Brief: Look through the lines below and extract each one that contains "from".

Data:

++++++++

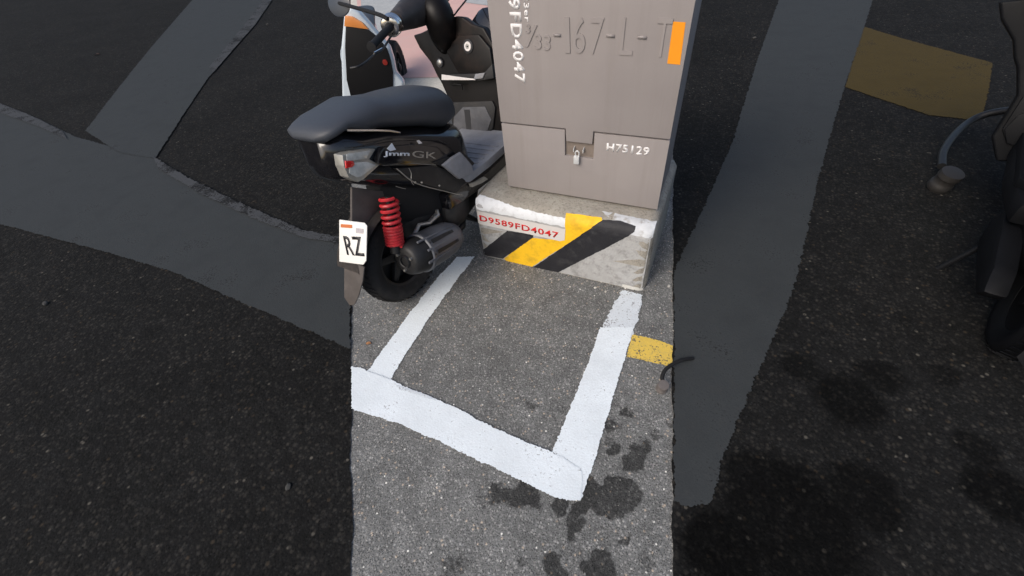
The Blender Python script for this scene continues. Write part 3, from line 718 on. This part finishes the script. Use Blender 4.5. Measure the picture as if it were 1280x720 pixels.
    lamp('lens', [(436,204),(459,202),(471,206),(452,221),(446,222),(437,217)], .1525, .01, CLEAR, tl)
    lamp('red_lens', [(432,201),(442,201),(444,206),(441,209),(433,211)], .156, .008, REDL, tl)
    # stickers
    p0, p1 = T(479.5,196.5,.1735), T(512,196.5,.1735)
    put_text('lettering', 'Jmm', p0, p1, (0,0,1), .022, STK, root, thick=.0008, extra=.03, lift=.001)
    p0, p1 = T(515,196.5,.1735), T(545,198.5,.1735)
    put_text('lettering', 'GK', p0, p1, (0,0,1), .026, STK2, root, thick=.0008, extra=.0, lift=.001)
    panel('sticker', [(484,186),(490,179),(495,187),(488,189)], .1745, .002, STK, 0)
    panel('sticker', [(521,176),(524,175),(528,179),(524,180)], .176, .002, PAPER, 0)
    # ---- floor board
    fz = T(574,222,.16).z; print('floor z', fz)
    fl = [P(x, y, (0,0,fz), (0,0,1)) for x, y in ((560,206),(574,223),(590,219),(603,214),(612,205),(626,192))]
    yb, yf = fl[1].y, .90
    xs_ = [p.x for p in fl]; print('floor', [(round(p.x,2), round(p.y,2)) for p in fl])
    xw = min(.19, max(xs_))
    bm = bmesh.new(); prism(bm, [(-xw,yb+.05,fz),(-xw+.03,yb,fz),(xw-.03,yb,fz),(xw,yb+.05,fz),(xw+.01,yb+.2,fz),(xw,yf,fz),(-xw,yf,fz)], (0,0,-.04), .006)
    fb = mk('floorboard', bm, FLOOR, root, smooth=30)
    panel('floor_wing', [(555,207),(567,197),(578,190),(590,206),(592,216),(575,224)], .20, .02, FLOOR, .004)
    panel('floor_groove', [(576,190),(579,190),(593,204),(591,207)], .202, .004, INK, 0)
    for k in range(6):
        yy = yb+.10+k*.045; bm = bmesh.new(); box(bm, (-xw+.03,yy,fz), (xw-.02,yy+.012,fz+.004), .0015); mk('floor_rib', bm, FLOOR, fb)
    bm = bmesh.new(); prism(bm, [(xw-.02,yb-.12,fz-.02),(xw-.005,yb+.05,fz-.03),(xw+.006,yb+.2,fz-.03),(xw-.004,yf+.04,fz-.03),(-xw+.004,yf+.04,fz-.03),(-xw-.006,yb+.2,fz-.03),(-xw+.005,yb+.05,fz-.03),(-xw+.02,yb-.12,fz-.02)], (0,0,-.085), .02)
    sk = mk('side_skirt', bm, BODY, root, smooth=40)
    bm = bmesh.new(); t_ = xw+.011; prism(bm, [T(x, y, t_) for x, y in ((588,230),(596,227),(606,221),(610,224),(602,229),(590,234))], (-.012,0,0), 0); mk('sticker', bm, STK2, root)
    # ---- leg shield, leaning plane rising from the floor
    lo = Vector((0, yf-.03, fz)); dv = Vector((0,.16,.60)).normalized(); nn = Vector((0,-dv.z,dv.y))
    Q = lambda x, y, off=0.0: P(x, y, lo+nn*off, nn)
    ol = [(516,44),(526,41),(534,37),(556,24),(570,20),(578,21),(590,30),(604,34),(613,50),(619,62),(622,92),(627,150),(630,184),(604,190),(578,190),(566,168),(562,128),(551,103),(546,95),(538,78),(524,60)]
    print('shield', [(round(Q(x,y).x,2), round(Q(x,y).z,2)) for x, y in ol])
    bm = bmesh.new(); prism(bm, [Q(x,y) for x, y in ol], -nn*.05, .010, 3); shd = mk('leg_shield', bm, SHIELD, root, smooth=40)
    def on(name, px, off, th, m_, bev=.003, par=None, **k):
        bm = bmesh.new(); prism(bm, [Q(x,y,off) for x, y in px], -nn*th, bev); return mk(name, bm, m_, par or shd, smooth=40, **k)
    on('knee_panel', [(563,128),(590,127),(615,126),(619,135),(616,160),(606,176),(590,178),(574,173),(566,160)], .012, .014, MATTE, .006)
    on('foot_rest_panel', [(567,146),(578,134),(606,133),(614,150),(606,172),(588,178),(573,173),(566,160)], .018, .014, mat('grey scuffed plastic', (.075,.076,.084), .6, var=.35, vscale=14, dirt=(.15,.14,.14), dirt_amt=.5, dirt_scale=12), .007)
    on('slot', [(580,137),(587,137),(589,163),(583,163)], .0195, .004, INK, .0)
    on('upper_panel', [(556,62),(573,44),(598,43),(612,60),(616,84),(612,93),(596,95),(574,94),(566,80)], .022, .024, SHIELD, .010)
    on('glove_tray', [(551,99),(556,93),(598,92),(606,90),(615,80),(617,98),(600,101),(553,101)], .055, .055, MATTE, .004)
    on('paper_slip', [(552,93),(572,96),(592,98.5),(594,100),(552,100)], .062, .006, PAPER, 0)
    on('tray_clip', [(594,92.5),(606,91),(603,98),(592,99)], .062, .01, FLOOR, .002)
    c = Q(550,78,.004); bm = bmesh.new(); lathe(bm, [(0,.010),(.012,.009),(.018,.004),(.020,-.004),(0,-.004)], c, nn, 24); mk('round_cap', bm, ALU, shd)
    bm = bmesh.new(); lathe(bm, [(.020,.003),(.024,.004),(.026,-.004),(.020,-.004)], c, nn, 24, close=True); mk('cap_ring', bm, INK, shd)
    c = Q(585,58,.024); bm = bmesh.new(); lathe(bm, [(.012,.006),(.021,.006),(.023,.002),(.023,-.004),(.012,-.004)], c, nn, 28, close=True); kr = mk('ignition_ring', bm, PAPER, shd)
    bm = bmesh.new(); lathe(bm, [(0,.004),(.012,.004),(.012,.0),(0,.0)], c, nn, 20); mk('ignition_lock', bm, ALU, shd)
    bm = bmesh.new(); lathe(bm, [(.023,.004),(.032,.003),(.036,-.006),(.023,-.006)], c, nn, 28, close=True); mk('lock_collar', bm, INK, shd)
    bm = bmesh.new(); lathe(bm, [(0,.0075),(.0035,.0075),(.0035,.004),(0,.004)], c, nn, 10); mk('key_slot', bm, INK, shd)
    h = [Q(566,106,.0), Q(568,105,.02), Q(577,106,.03), Q(578,112,.02)]; bm = bmesh.new(); tube(bm, h, .004, 8); mk('bag_hook', bm, MATTE, shd)
    # front apron, fender and fork ahead of the shield
    sx = (Q(562,128).x+Q(622,92).x)/2
    sx = max(-.08, min(.02, sx)); bm = bmesh.new(); loft(bm, [(yf+.0,.12,fz-.10,fz-.02,sx),(yf+.05,.15,fz-.08,fz+.06,sx),(yf+.10,.165,fz-.04,fz+.20,sx),(yf+.15,.17,fz+.02,fz+.36,sx),(yf+.20,.17,fz+.08,fz+.48,sx),(yf+.27,.13,fz+.16,fz+.52,sx),(yf+.34,.06,fz+.24,fz+.46,sx)], 28, 2.6); mk('front_apron', bm, BODY, root, smooth=60)
    bm = bmesh.new(); segs = []
    for i in range(13):
        a = R(20+i*12); rr = .26; y0, z0 = 1.17+rr*math.cos(a), .215+rr*math.sin(a)
        segs.append([bm.verts.new((x, y0, z0-(.03 if abs(x-.03) > .065 else 0))) for x in (-.04,-.03,.03,.09,.105)])
    for a, b in zip(segs, segs[1:]):
        for k in range(4): bm.faces.new((a[k], a[k+1], b[k+1], b[k]))
    bmesh.ops.solidify(bm, geom=bm.faces[:], thickness=.005); mk('front_fender', bm, BODY, root, smooth=60)
    for s in (-1, 1):
        bm = bmesh.new(); tube(bm, [(.03+s*.068,1.17,.215),(.02+s*.06,1.05,.62)], .018, 10); mk('fork_leg', bm, MUFFD, root)
    # ---- steering head, grips, levers, mirrors.  Bars turned to the right
    hz = 1.04
    C0 = P(533,4,(0,0,hz),(0,0,1)); r1 = P(495,27,(0,0,hz-.01),(0,0,1)); g0 = P(489,32,(0,0,hz-.015),(0,0,1)); g1 = P(464,59,(0,0,hz-.03),(0,0,1))
    print('bar', C0, r1, g1, (g1-g0).length)
    bd = (g1-C0).normalized(); cc = Vector((0, C0.y, hz)); 
    bm = bmesh.new()
    head = [C0+(C0-g1)*.55, C0+(C0-g1)*.25, C0+Vector((0,0,.0)), C0+(r1-C0)*.55, r1]
    tube(bm, catmull(head, 4), [.034,.045,.055,.062,.066,.072,.078,.084,.088,.086,.082,.076,.070,.063,.056,.050,.044], 24); mk('handlebar_cover', bm, mat('dusty cover plastic', (.038,.034,.034), .5, spec=.4, var=.3, vscale=9, dirt=(.12,.105,.10), dirt_amt=.6, dirt_scale=9), root, smooth=60)
    col0, col1 = Q(548,40,.0), C0
    bm = bmesh.new(); tube(bm, catmull([Q(557,66,-.03), Q(556,50,.0), Q(552,32,.03), Q(546,16,.05), C0+Vector((0,0,-.01))], 3), [.020,.040,.056,.066,.072,.075,.076,.077,.078,.079,.080,.080,.078], 22); mk('steering_column', bm, SHIELD, root, smooth=60)
    ax_ = (g1-g0).normalized(); 
    bm = bmesh.new(); lathe(bm, [(.018,-.036),(.040,-.034),(.049,-.022),(.044,-.012),(.044,.0),(.048,.008),(.042,.020),(.030,.024),(.018,.024)], g0, ax_, 24, close=True); mk('bar_ring', bm, CHROME, root)
    Lg = (g1-g0).length
    bm = bmesh.new(); lathe(bm, [(0,0),(.0165,0),(.0165,Lg-.012),(.020,Lg-.010),(.020,Lg),(0,Lg+.002)], g0, ax_, 18); mk('grip', bm, BLK, root)
    gl = C0+(C0-g0); gle = C0+(C0-g1)
    bm = bmesh.new(); tube(bm, [C0+(C0-g0)*.55, gle], .0165, 14); mk('grip', bm, BLK, root)
    lv = [g0+Vector((.012,-.03,-.035)), P(478,62,(0,0,hz-.05),(0,0,1)), P(468,68,(0,0,hz-.05),(0,0,1)), P(458,77,(0,0,hz-.05),(0,0,1)), P(448,83,(0,0,hz-.05),(0,0,1)), P(438,85,(0,0,hz-.05),(0,0,1))]
    bm = bmesh.new(); tube(bm, catmull(lv, 5), .0045, 8); mk('brake_lever', bm, MUFFD, root)
    bm = bmesh.new(); tube(bm, [lv[1]+Vector((0,0,.006)), lv[2]+Vector((0,0,.007))], .003, 6); mk('lever_edge', bm, CHROME, root)
    def mirror(st_, mid, cen, r_):
        bm = bmesh.new(); tube(bm, catmull([st_, mid, cen], 6), .009, 8); ms = mk('mirror_stem', bm, BLK, root)
        bm = bmesh.new(); n_ = Vector((.15,-1,.35)).normalized(); lathe(bm, [(0,.022),(r_*.6,.018),(r_,.004),(r_*1.02,-.004),(r_*.95,-.006),(0,-.006)], cen, -n_, 30)
        for v in bm.verts: v.co = cen+Vector(((v.co.x-cen.x)*1.25, v.co.y-cen.y, v.co.z-cen.z))
        mi = mk('mirror', bm, MIRG, root, smooth=60)
    m0 = P(485,24,(0,0,hz+.03),(0,0,1)); m1 = P(470,17,(0,0,hz+.05),(0,0,1)); m2 = P(424,4,(0,0,hz+.07),(0,0,1))
    mirror(m0, m1, m2, .062)
    ml = [C0*2-m0, C0*2-m1+Vector((0,0,.2)), C0*2-m2+Vector((0,0,.22))]; mirror(*[Vector((p.x,p.y,hz+.05+.05*i)) for i, p in enumerate(ml)], .048)
    cb = [Q(567,20,.0), Q(573,12,.02), Q(584,-2,.04), P(590,-14,(0,0,hz),(0,0,1))]
    bm = bmesh.new(); tube(bm, catmull(cb, 4), .004, 6); mk('cable_and_glint', bm, INK, root)
    # mudflap below the plate
    fy = -.19
    fp_ = [P(x, y, (0,-.245,.37), (0,1,-.42)) for x, y in ((446,330),(455,335),(453,352),(448,370),(443,381),(437,382),(430,372),(430,330))]
    bm = bmesh.new(); prism(bm, fp_, (0,.008,0), .003); mk('mudflap', bm, FENDER, root)
    # side stand
    bm = bmesh.new(); tube(bm, [(-.10,.42,.22),(-.20,.36,.06),(-.24,.34,-.012)], [.012,.011,.014], 8); mk('side_stand', bm, MUFFD, root)
def add_plate(root):
    fy = -.20
    pp = [P(x, y, (0,-.25,.37), (0,1,-.42)) for x, y in ((424,275),(455,279),(458.5,283),(457.5,326),(454,331),(424,327))]
    print('plate', [(round(p.x,2), round(p.z,2)) for p in pp])
    bm = bmesh.new(); prism(bm, pp, (0,.004,0), .001); pl_ = mk('number_plate', bm, PLATE, root)
    f_ = lambda x, y: P(x, y, (0,-.2512,.37), (0,1,-.42))
    put_text('lettering', 'RZ', f_(434,318.5), f_(456,320.5), Vector((0,.42,1)), (f_(455,297)-f_(455,320)).length, INK, pl_, thick=.001, extra=.012, space=1.1)
    bm = bmesh.new(); prism(bm, [f_(426,280),(f_(440,281)),(f_(440,285)),(f_(426,284))], (0,-.0012,0), 0); mk('plate_mark', bm, mat('orange plate ink', (.55,.16,.05), .6), pl_)
    bm = bmesh.new(); prism(bm, [f_(445,285),(f_(454,286)),(f_(454,292)),(f_(445,291))], (0,-.0012,0), 0); mk('plate_sticker', bm, mat('faded plate sticker', (.45,.42,.44), .6, var=.3, vscale=90), pl_)
sc1 = empty('scooter', MS, label='black scooter with red spring and dark blue seat parked left of the grey cabinet', cat='scooter', group='parked scooters')
build_scooter(sc1);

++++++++

The completed task:
The Blender Python script for this scene continues. Write part 3, from line 718 on. This part finishes the script. Use Blender 4.5. Measure the picture as if it were 1280x720 pixels.
    # ---- leg shield, leaning plane rising from the floor